Diberdayakan oleh Blogger.

Rabu, 31 Oktober 2012

Kebijakan Pangan Indonesia




Kebijakan Pangan Indonesia Salah
Bongkar muat pupuk urea di Jakarta Utara, Selasa (18/10/2011). Ketersediaan pupuk di pasaran dengan harga yang terjangkau petani menjadi salah satu pendukung swasembada beras untuk meningkatkan ketahanan pangan nasional dari gejolak harga dan kerawanan pangan di dunia.


Kamis, 11 Oktober 2012


            JAKARTA, KOMPAS.com — Kebijakan pangan Indonesia mendapat kritikan pedas. Adalah Organisasi untuk Kerja Sama dan Pengembangan Ekonomi (OECD) yang menilai kebijakan ketahanan pangan Indonesia salah arah. Akibatnya, meski angka kemiskinan menurun, jumlah penduduk yang kekurangan gizi masih cukup besar.
            Penilaian ini berdasarkan hasil kajian kebijakan pertanian Indonesia alias review of agricultural policies Indonesia yang dirilis OECD, kemarin. Ken Ash, Direktur Perdagangan dan Pertanian OECD, mengatakan, Indonesia seharusnya melakukan diversifikasi produksi padi dengan komoditas lain yang bernilai tinggi, seperti tanaman buah, sayuran, dan tanaman perkebunan. "Komoditas ini bisa meningkatkan penghasilan dan akses pangan bagi banyak rumah tangga tani," katanya, Rabu (10/10/2012).
            Maka dari itu, OECD menyarankan Indonesia segera meninggalkan arah pencapaian swasembada karena membutuhkan dana besar, seperti untuk subdisi pupuk serta perlindungan pasar impor dan ekspor. Padahal, komoditas pangan yang dikembangkan untuk mencapai swasembada justru tidak berdaya saing tinggi.  
            "Proteksi terhadap impor produk pertanian juga menghambat daya saing sektor pertanian, membatasi laju produktivitas pertanian, dan membebani biaya pangan bagi rakyat miskin," papar Ken.
Selain itu, OECD menyebut, pertanian Indonesia terkena dampak negatif dari penanaman modal yang rendah. Akan tetapi, rendahnya penanaman modal bisa diatasi dengan mempercepat registrasi lahan dan menyederhanakan sistem kepemilikan lahan.

Jadi pertimbangan
            OECD juga mencatat, selama periode 2006-2010, dukungan pemerintah terhadap sektor pertanian rata-rata hanya 9 persen dari total nilai produksi yang diterima petani. "Untuk itu, kami usulkan agar dilakukan reformasi yang bisa memperbaiki efisiensi bagi petani," terang Ken.
            Tahlim Sudaryanto, Staf Ahli Menteri Pertanian bidang Kerja Sama Internasional, merespons positif hasil kajian OECD itu. Rekomendasi OECD itu akan menjadi pertimbangan pemerintah untuk perbaikan. Akan tetapi, penilaian dan saran dari OECD ini tidak bisa serta-merta mengubah kebijakan pangan nasional secara cepat. Pemerintah akan menggunakannya sebagai kajian kebijakan jangka panjang.
            Sutrisno Iwantono, Ketua  Himpunan Kerukunan Tani Indonesia (HKTI), mengatakan, penilaian OECD bahwa kebijakan pertanian kita salah arah tidak sepenuhnya benar. HKTI menilai, OECD adalah lembaga dari negara maju yang memiliki kepentingan atas Indonesia. "Pemerintah harus bisa memilah rekomendasi mana yang baik dan tidak bagi Indonesia," ujarnya.

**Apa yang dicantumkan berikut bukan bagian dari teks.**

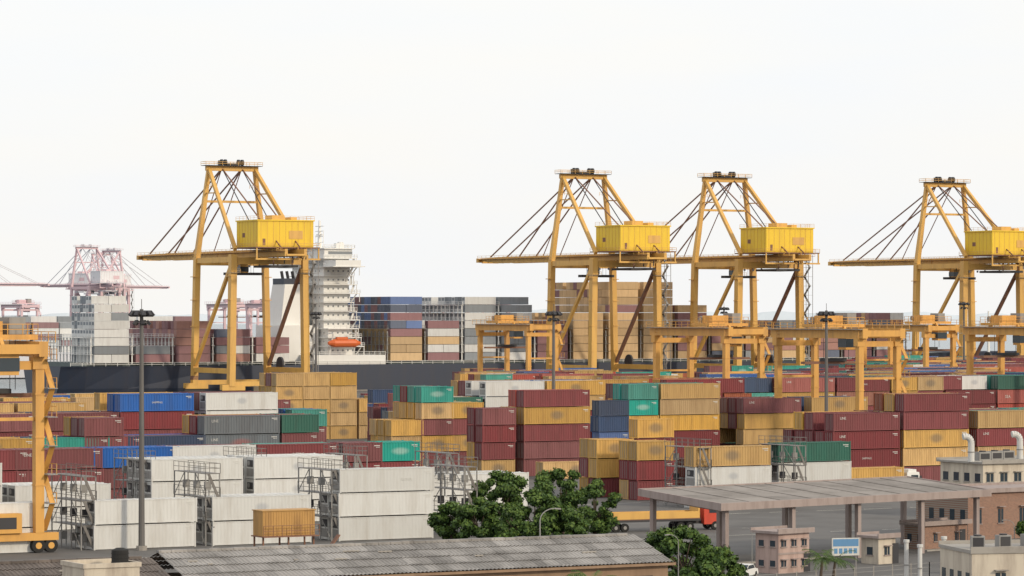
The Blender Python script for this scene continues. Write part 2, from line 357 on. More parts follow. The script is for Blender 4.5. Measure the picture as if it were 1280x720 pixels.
# ---------- rubber-tyred yard gantries ----------
def rtg(y1, ty=-4.0):
    b = MB(y1); X = 3.7; Y = 11.9
    for sy in (-1, 1):
        y = sy*Y
        b.box(-5.8,y-.45,1.3,5.8,y+.45,2.1,y1)
        for x in (-5,-3.6,3.6,5):
            b.cyl((x,y-.42,.75),(x,y+.42,.75),.74,tyre,n=14); b.cyl((x,y-.44,.75),(x,y+.44,.75),.35,y1,n=10)
        for sx in (-1, 1):
            b.beam((sx*X,y,2.1),(sx*X,y,20.4),.95,1.0,y1); b.box(sx*X-.8,y-.6,19.2,sx*X+.8,y+.6,20.5,y1)
            for z in (7, 12, 16.5): b.box(sx*X-.54,y-.56,z,sx*X+.54,y+.56,z+.15,y1)
            b.rail([(sx*X-.9,y-.9),(sx*X+.9,y-.9)],20.5,y1,t=.07,step=.9)
        b.beam((-X,y,19.6),(X,y,19.6),.6,.9,y1)
        b.box(-2.6,y-.8,2.15,1.6,y+.8,4.2,y1 if sy < 0 else steel); b.box(-2,y-.83,2.6,1,y-.805,3.8,dark)
        b.beam((-X,y,14),(X,y,14),.3,.35,y1)
    for sx in (-1, 1):
        x = sx*X
        b.box(x-.5,-Y-1.6,20.5,x+.5,Y+1.6,22.1,y1); b.box(x+sx*.52-.05,-Y-1.6,21.9,x+sx*1.3,Y+1.6,22.0,steel) if sx > 0 else b.box(x-1.3,-Y-1.6,21.9,x-.52,Y+1.6,22.0,steel)
        b.rail([(x+sx*1.3,-Y-1.6),(x+sx*1.3,Y+1.6)],22,y1,t=.07,step=2)
    for y in (-Y-1.3, Y+1.3): b.box(-X+.5,y-.3,20.8,X-.5,y+.3,21.8,y1)
    # trolley with hoist and cab
    b.box(-4.2,ty-3,22.25,4.2,ty+3,22.8,y1); b.box(-2.6,ty-1.6,22.8,.8,ty+1.8,24.2,y1); b.cyl((-2.8,ty+2.3,23.5),(2.8,ty+2.3,23.5),.55,steel,n=12); b.box(1.4,ty-2,22.8,3.2,ty+1,24.6,steel)
    b.rail([(-4.2,ty-3),(4.2,ty-3),(4.2,ty+3),(-4.2,ty+3),(-4.2,ty-3)],22.8,y1,t=.07,step=1.5)
    b.box(-1.2,ty-5.4,18.6,1.2,ty-3.2,21.2,y1); b.box(-1.25,ty-5.45,19.0,1.25,ty-3.15,20.4,glass); b.beam((0,ty-4,21.2),(0,ty-3,22.4),.4,.4,y1)
    b.box(-6.1,ty-.6,16.2,6.1,ty+.6,16.6,cbr); b.box(-2,ty-1,16.6,2,ty+1,17.1,dark)
    for x in (-2.5,2.5):
        for y in (ty-.8,ty+.8): b.beam((x,y,17),(x,y,22.4),.06,.06,dark)
    # stairs
    for i in range(6):
        z = 2.2+i*3; s_ = 1 if i % 2 else -1
        b.beam((X+1.1,-Y-1.2*s_,z),(X+1.1,-Y+1.2*s_,z+3),.6,.12,y1); b.box(X+.5,-Y-1.5,z+2.95,X+1.6,-Y+1.5,z+3.03,steel); b.rail([(X+1.5,-Y-1.4),(X+1.5,-Y+1.4)],z+3,y1,t=.06,step=1)
    return b.mesh("yard_gantry")
rms = [rtg(rtgm, t_) for t_ in (-4.0, 5.0, -7.5, 1.0)]
for i_, (b_, D) in enumerate(((647,850),(885,650),(1046,590),(1135,800),(1280,672))):
    inst("rubber_tyred_gantry_crane", rms[(i_*3+1) % 4], (*at(b_, D), 0), A, 1.06)
u, v = ray(-43, 357); inst("rubber_tyred_gantry_crane", rms[2], (*W(u, v), 0), A, 1.04)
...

Dunduh             : Senin, 22 Oktober 2012 – Pukul 19.47 WIB
Analisis             :
Saya setuju dengan pernyataan di atas yang menyebutkan bahwa kebijakan pangan Indonesia salah. Karena sebagai negara yang memiliki sumber kekayaan alam berlimpah serta komoditas pangan yang beraneka ragam, semestinya Indonesia memiliki keunggulan dalam bidang pertanian.   Namun sampai saat ini kebutuhan pangan Indonesia masih dicukupi dengan impor dari Vietnam ,Thailand, Australia maupun New Zealand. Apalagi pada era pasar bebas, Indonesia telah menjadi tujuan pasar utama dari produk pertanian asing yang telah membanjiri pasar Indonesia, sehingga telah menyisihkan produk pertanian lokal.    Kualitas hasil pertanian impor lebih unggul dan memiliki harga yang kompetitif, sehingga petani lokal tidak berdaya dalam persaingan pasar bebas.  Sistem pasar bebas sebagai kebijakan kepemimpinan saat ini mendorong sikap kaum elit di Indonesia untuk ikut mengagumi pasar bebas. Kebijakan pasar bebas secara  perlahan telah mengganti dan menggeser kedaulatan rakyat, sehingga akses rakyat dalam memasarkan produksi pertanian semakin terbatas, kalah bersaing dari petani-petani manca negara. Oleh karena itu, sudah seharusnya pemerintah memperhatikan nasib petani Indonesia.